----- Information shown -----

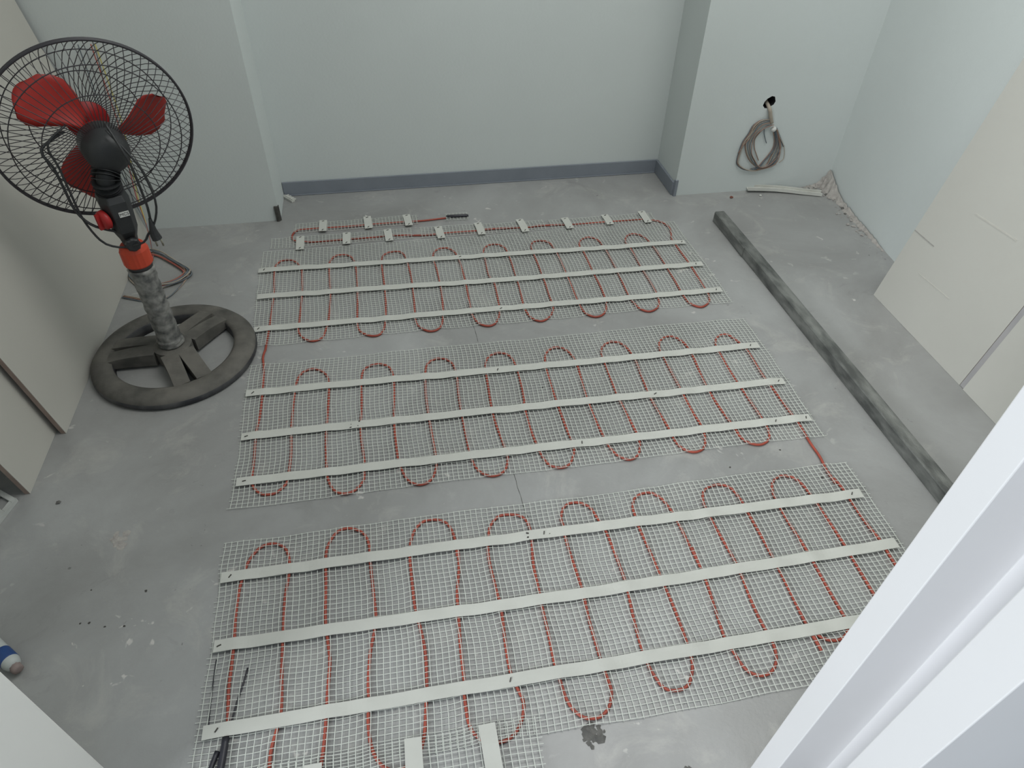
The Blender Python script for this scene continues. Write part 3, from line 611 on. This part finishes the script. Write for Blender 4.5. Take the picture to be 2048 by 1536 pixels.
# blades
hub = MB().lathe([(0.0,0.018),(0.022,0.016),(0.030,0.004),(0.032,-0.018),(0.0,-0.018)], HC, 28, axis=NV).make('blade_hub', M['blade'], fan, True)
bl_start = -128
for k in range(3):
    a0 = math.radians(bl_start + 120*k); v = []; f = []
    NR, NA = 9, 7
    for i in range(NR+1):
        u = i/NR; r = 0.028 + 0.147*u
        half = math.radians(13 + 14*math.sin(PI*min(1, u*0.62+0.12)) - 13*max(0, u-0.72)/0.28)
        sweep = math.radians(22*u)
        for j in range(NA+1):
            s = j/NA*2-1; a = a0 + sweep + half*s
            d = -0.020*s + 0.006*(1-s*s)
            rr = r if i < NR else r - 0.012*s*s
            v.append(HC + (RV*math.cos(a)+UV*math.sin(a))*rr + NV*d)
    m_ = len(v); v += [p + NV*0.0016 for p in v]
    W_ = NA+1
    for i in range(NR):
        for j in range(NA):
            q0 = (i*W_+j, i*W_+j+1, (i+1)*W_+j+1, (i+1)*W_+j); f += [q0[::-1], tuple(m_+x for x in q0)]
    edge = [j for j in range(W_)] + [i*W_+NA for i in range(1,NR+1)] + [NR*W_+j for j in range(NA-1,-1,-1)] + [i*W_ for i in range(NR-1,0,-1)]
    for i in range(len(edge)): a_, b_ = edge[i], edge[(i+1)%len(edge)]; f.append((a_, b_, m_+b_, m_+a_))
    obj('blade', v, f, M['blade'], fan, True)
# guard: outer band, rear and front wire cages
def circ(r, d, n=96, c=HC): return [c + (RV*math.cos(2*PI*i/n)+UV*math.sin(2*PI*i/n))*r + NV*d for i in range(n)]
GR = 0.213
MB().tube(circ(GR, 0.003), 0.0030, 8, True).tube(circ(GR, -0.003), 0.0030, 8, True).make('guard_rim', M['guard'], fan, True)
def cage(name, s, swirl):
    g = MB()
    for r, d in ((0.045,0.062),(0.120,0.056),(0.176,0.036)): g.tube(circ(r, s*d, 72), 0.0013, 5, True)
    NW = 68
    for i in range(NW):
        a = 2*PI*i/NW; pts = []
        for u in (0, 0.25, 0.5, 0.75, 0.9, 1.0):
            r = 0.045 + (GR-0.045)*u; aa = a + swirl*u
            d = 0.062*(1-u**3.2)
            pts.append(HC + (RV*math.cos(aa)+UV*math.sin(aa))*r + NV*(s*d))
        g.tube(pts, 0.0009, 4, False, False)
    return g.make(name, M['guard'], fan, False)
cage('rear_guard', -1, 0.10); cage('front_guard', 1, -0.35)
MB().lathe([(0.046,0.0),(0.046,0.003),(0.0,0.004)], HC+NV*0.060, 32, axis=NV).make('guard_badge', M['red'], fan, True)
# power cord hanging in loops round the pole, and its plug
def cord(pts, r): return MB().tube(spline(pts, 0.012), r, 8).make('power_cord', M['cord'], fan, True)
cord([(-0.690,1.615,0.655),(-0.735,1.58,0.632),(-0.727,1.58,0.59),(-0.725,1.58,0.54),(-0.722,1.58,0.486),(-0.704,1.58,0.451),(-0.674,1.585,0.430),(-0.645,1.600,0.412)], 0.0032)
cord([(-0.680,1.610,0.670),(-0.718,1.58,0.642),(-0.716,1.58,0.59),(-0.716,1.58,0.531),(-0.714,1.58,0.462),(-0.698,1.58,0.408),(-0.677,1.58,0.389),(-0.649,1.585,0.381),(-0.605,1.58,0.393),(-0.589,1.58,0.412),(-0.568,1.58,0.437),(-0.552,1.58,0.469),(-0.545,1.58,0.500),(-0.546,1.58,0.538),(-0.555,1.58,0.590),(-0.60,1.60,0.66)], 0.0026)
cord([(-0.60,1.61,0.67),(-0.575,1.58,0.62),(-0.569,1.58,0.587),(-0.567,1.58,0.533),(-0.567,1.58,0.483),(-0.571,1.58,0.452)], 0.0030)
pl = MB().tube([(-0.571,1.58,0.455),(-0.572,1.58,0.440),(-0.5735,1.58,0.424),(-0.5735,1.58,0.412),(-0.5715,1.58,0.400)], [0.0035,0.0060,0.0085,0.0110,0.0120], 10).make('plug', M['cord'], fan)
for d in (-0.007, 0.007):
    MB().tube([(-0.5715+d,1.58,0.401),(-0.5700+d,1.58,0.381)], 0.0022, 8).make('plug_pin', M['pin'], pl, True)

# ------------------------------------------------------------------ coils of electrical wire
fc = thing('wire_coil', (-0.79, 2.06, 0), 'loose coil of red and grey wires on the floor behind the fan', 'wire coil')
rn = random.Random(5)
cc = Vector((sum(p[0] for p in FLOOR_COIL)/len(FLOOR_COIL), sum(p[1] for p in FLOOR_COIL)/len(FLOOR_COIL), 0))
wm = ['wire_red','wire_grey','wire_white','wire_brown','wire_red','wire_grey','wire_white','wire_brown','wire_grey']
for k, mname in enumerate(wm):
    s = 1 + (rn.random()-0.5)*0.13; off = Vector((rn.random()-0.5, rn.random()-0.5, 0))*0.014; ph = rn.random()*6
    pts = []
    for i, p in enumerate(FLOOR_COIL):
        q_ = Vector((p[0],p[1],0))
        q_ = cc + (q_-cc)*(s + 0.03*math.sin(i*1.3+ph)) + off
        q_.z = 0.003 + 0.0028*(k % 3) + 0.003*abs(math.sin(i*0.9+ph)); q_.x = max(q_.x, -0.866); pts.append(q_)
    pts.append(pts[0].copy())
    MB().tube(spline(pts, 0.012), 0.0023, 6).make('wire', M[mname], fc, True)
for k, mname in enumerate(('wire_grey','wire_brown','wire_white')):
    pts = [Vector((max(p[0], -0.866)+0.002*k, p[1]+0.005*k-0.004, 0.003+0.001*math.sin(i+k))) for i, p in enumerate(FLOOR_COIL_TAIL)]
    MB().tube(spline(pts, 0.012), 0.0021, 6).make('wire_tail', M[mname], fc, True)
for mname, dx, r in (('wire_red',0.0,0.0018),('wire_grey',-0.035,0.0018),('wire_yellow',0.012,0.0016)):
    MB().tube(spline([(-0.83+dx,2.345,0.62),(-0.835+dx,2.345,0.40),(-0.85+dx*0.8,2.345,0.26),(-0.862+dx*0.4,2.340,0.14),(-0.850,2.30,0.05),(-0.825,2.20,0.008),(-0.81,2.14,0.008)], 0.015), r, 6).make('hanging_wire', M[mname], fc, True)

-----

Restate the whole listing above exactly, please, omitting every image.

The Blender Python script for this scene continues. Write part 3, from line 611 on. This part finishes the script. Write for Blender 4.5. Take the picture to be 2048 by 1536 pixels.
# blades
hub = MB().lathe([(0.0,0.018),(0.022,0.016),(0.030,0.004),(0.032,-0.018),(0.0,-0.018)], HC, 28, axis=NV).make('blade_hub', M['blade'], fan, True)
bl_start = -128
for k in range(3):
    a0 = math.radians(bl_start + 120*k); v = []; f = []
    NR, NA = 9, 7
    for i in range(NR+1):
        u = i/NR; r = 0.028 + 0.147*u
        half = math.radians(13 + 14*math.sin(PI*min(1, u*0.62+0.12)) - 13*max(0, u-0.72)/0.28)
        sweep = math.radians(22*u)
        for j in range(NA+1):
            s = j/NA*2-1; a = a0 + sweep + half*s
            d = -0.020*s + 0.006*(1-s*s)
            rr = r if i < NR else r - 0.012*s*s
            v.append(HC + (RV*math.cos(a)+UV*math.sin(a))*rr + NV*d)
    m_ = len(v); v += [p + NV*0.0016 for p in v]
    W_ = NA+1
    for i in range(NR):
        for j in range(NA):
            q0 = (i*W_+j, i*W_+j+1, (i+1)*W_+j+1, (i+1)*W_+j); f += [q0[::-1], tuple(m_+x for x in q0)]
    edge = [j for j in range(W_)] + [i*W_+NA for i in range(1,NR+1)] + [NR*W_+j for j in range(NA-1,-1,-1)] + [i*W_ for i in range(NR-1,0,-1)]
    for i in range(len(edge)): a_, b_ = edge[i], edge[(i+1)%len(edge)]; f.append((a_, b_, m_+b_, m_+a_))
    obj('blade', v, f, M['blade'], fan, True)
# guard: outer band, rear and front wire cages
def circ(r, d, n=96, c=HC): return [c + (RV*math.cos(2*PI*i/n)+UV*math.sin(2*PI*i/n))*r + NV*d for i in range(n)]
GR = 0.213
MB().tube(circ(GR, 0.003), 0.0030, 8, True).tube(circ(GR, -0.003), 0.0030, 8, True).make('guard_rim', M['guard'], fan, True)
def cage(name, s, swirl):
    g = MB()
    for r, d in ((0.045,0.062),(0.120,0.056),(0.176,0.036)): g.tube(circ(r, s*d, 72), 0.0013, 5, True)
    NW = 68
    for i in range(NW):
        a = 2*PI*i/NW; pts = []
        for u in (0, 0.25, 0.5, 0.75, 0.9, 1.0):
            r = 0.045 + (GR-0.045)*u; aa = a + swirl*u
            d = 0.062*(1-u**3.2)
            pts.append(HC + (RV*math.cos(aa)+UV*math.sin(aa))*r + NV*(s*d))
        g.tube(pts, 0.0009, 4, False, False)
    return g.make(name, M['guard'], fan, False)
cage('rear_guard', -1, 0.10); cage('front_guard', 1, -0.35)
MB().lathe([(0.046,0.0),(0.046,0.003),(0.0,0.004)], HC+NV*0.060, 32, axis=NV).make('guard_badge', M['red'], fan, True)
# power cord hanging in loops round the pole, and its plug
def cord(pts, r): return MB().tube(spline(pts, 0.012), r, 8).make('power_cord', M['cord'], fan, True)
cord([(-0.690,1.615,0.655),(-0.735,1.58,0.632),(-0.727,1.58,0.59),(-0.725,1.58,0.54),(-0.722,1.58,0.486),(-0.704,1.58,0.451),(-0.674,1.585,0.430),(-0.645,1.600,0.412)], 0.0032)
cord([(-0.680,1.610,0.670),(-0.718,1.58,0.642),(-0.716,1.58,0.59),(-0.716,1.58,0.531),(-0.714,1.58,0.462),(-0.698,1.58,0.408),(-0.677,1.58,0.389),(-0.649,1.585,0.381),(-0.605,1.58,0.393),(-0.589,1.58,0.412),(-0.568,1.58,0.437),(-0.552,1.58,0.469),(-0.545,1.58,0.500),(-0.546,1.58,0.538),(-0.555,1.58,0.590),(-0.60,1.60,0.66)], 0.0026)
cord([(-0.60,1.61,0.67),(-0.575,1.58,0.62),(-0.569,1.58,0.587),(-0.567,1.58,0.533),(-0.567,1.58,0.483),(-0.571,1.58,0.452)], 0.0030)
pl = MB().tube([(-0.571,1.58,0.455),(-0.572,1.58,0.440),(-0.5735,1.58,0.424),(-0.5735,1.58,0.412),(-0.5715,1.58,0.400)], [0.0035,0.0060,0.0085,0.0110,0.0120], 10).make('plug', M['cord'], fan)
for d in (-0.007, 0.007):
    MB().tube([(-0.5715+d,1.58,0.401),(-0.5700+d,1.58,0.381)], 0.0022, 8).make('plug_pin', M['pin'], pl, True)

# ------------------------------------------------------------------ coils of electrical wire
fc = thing('wire_coil', (-0.79, 2.06, 0), 'loose coil of red and grey wires on the floor behind the fan', 'wire coil')
rn = random.Random(5)
cc = Vector((sum(p[0] for p in FLOOR_COIL)/len(FLOOR_COIL), sum(p[1] for p in FLOOR_COIL)/len(FLOOR_COIL), 0))
wm = ['wire_red','wire_grey','wire_white','wire_brown','wire_red','wire_grey','wire_white','wire_brown','wire_grey']
for k, mname in enumerate(wm):
    s = 1 + (rn.random()-0.5)*0.13; off = Vector((rn.random()-0.5, rn.random()-0.5, 0))*0.014; ph = rn.random()*6
    pts = []
    for i, p in enumerate(FLOOR_COIL):
        q_ = Vector((p[0],p[1],0))
        q_ = cc + (q_-cc)*(s + 0.03*math.sin(i*1.3+ph)) + off
        q_.z = 0.003 + 0.0028*(k % 3) + 0.003*abs(math.sin(i*0.9+ph)); q_.x = max(q_.x, -0.866); pts.append(q_)
    pts.append(pts[0].copy())
    MB().tube(spline(pts, 0.012), 0.0023, 6).make('wire', M[mname], fc, True)
for k, mname in enumerate(('wire_grey','wire_brown','wire_white')):
    pts = [Vector((max(p[0], -0.866)+0.002*k, p[1]+0.005*k-0.004, 0.003+0.001*math.sin(i+k))) for i, p in enumerate(FLOOR_COIL_TAIL)]
    MB().tube(spline(pts, 0.012), 0.0021, 6).make('wire_tail', M[mname], fc, True)
for mname, dx, r in (('wire_red',0.0,0.0018),('wire_grey',-0.035,0.0018),('wire_yellow',0.012,0.0016)):
    MB().tube(spline([(-0.83+dx,2.345,0.62),(-0.835+dx,2.345,0.40),(-0.85+dx*0.8,2.345,0.26),(-0.862+dx*0.4,2.340,0.14),(-0.850,2.30,0.05),(-0.825,2.20,0.008),(-0.81,2.14,0.008)], 0.015), r, 6).make('hanging_wire', M[mname], fc, True)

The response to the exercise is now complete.